Although the EPA has acknowledged this shortcoming and is working on an accounting system for voluntary practices, farmers worry that credit will not be issued quickly for existing conservation efforts and that the agriculture sector will thus be asked to make more than its fair share of pollution reductions.

Another criticism centers on inconsistencies between EPA data used to develop the TMDL and data collected by the US Department of Agriculture for a report on farm pollution controls in the watershed. These discrepancies were identified last fall in a study commissioned by several agriculture groups.

The EPA has defended its data. According to Mr. Capacasa, the expansive set of bay water-quality data gathered during previous restoration efforts has allowed the agency to write the most scientifically rigorous TMDL ever. That claim has the support of several prominent university scientists in the bay region, who signed a letter last fall declaring the scientific community's consensus that the TMDL data and models are "both useful and adequate."

EPA has 'overreached,' critics say

The lawsuit, Mr. Parrish says, also claims that the EPA overstepped its authority granted under the Clean Water Act, because it has set individual pollution limits for each state in the watershed and for the bay's tributary rivers.

"The ends in this case do not justify the means.... We believe the EPA overreached," Parrish says.

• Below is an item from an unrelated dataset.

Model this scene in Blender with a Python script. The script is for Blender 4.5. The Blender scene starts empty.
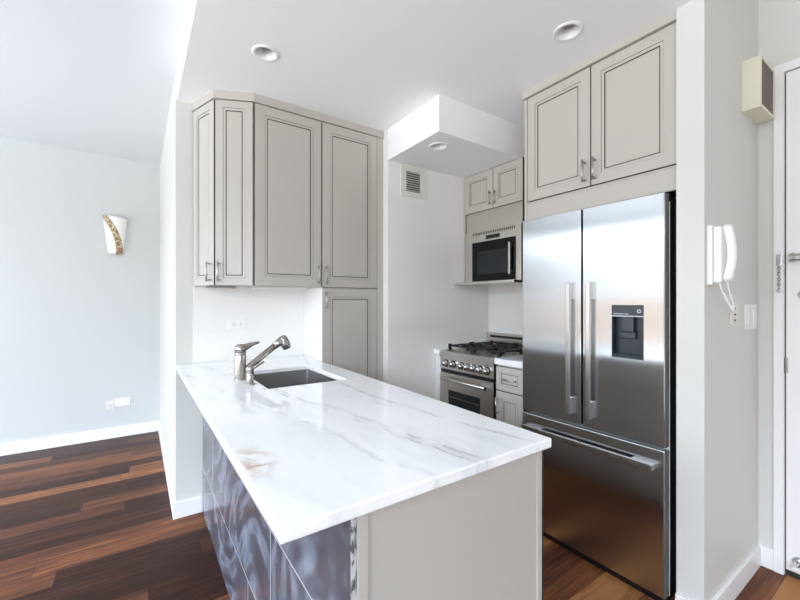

Capacasa responds that the EPA believes it has a "very defensible TMDL that meets the requirements of the Clean Water Act."

The EPA, which has until March 14 to respond to the lawsuit, is now reviewing the case, Capacasa says.

While the American and Penn­sylvania farm bureaus are the only groups so far to challenge the TMDL in court, municipal storm-water associations in Virginia and Maryland have also expressed concern about the TMDL's economic impact. Both groups cite a study that estimated a cost of at least $700 per household per year to retrofit urban storm-water controls to satisfy the pollution allocations included in a draft version of the TMDL.

Back at his farm just outside Stuarts Draft, Va., McPherson lists the actions he's already taken over the years to protect Christians Creek and, ultimately, the bay: adopting no-till practices instead of repeatedly plowing his fields, fencing his cattle from long sections of the creek, and fertilizing his crops with far more precision and restraint than the "happy homeowners" whose emerald lawns also drain into the bay.

"There's so much that we've changed," he says, the sunset casting a glow across the barnyard. "[But] we're [still] getting singled out because we're the ones who can be controlled the easiest."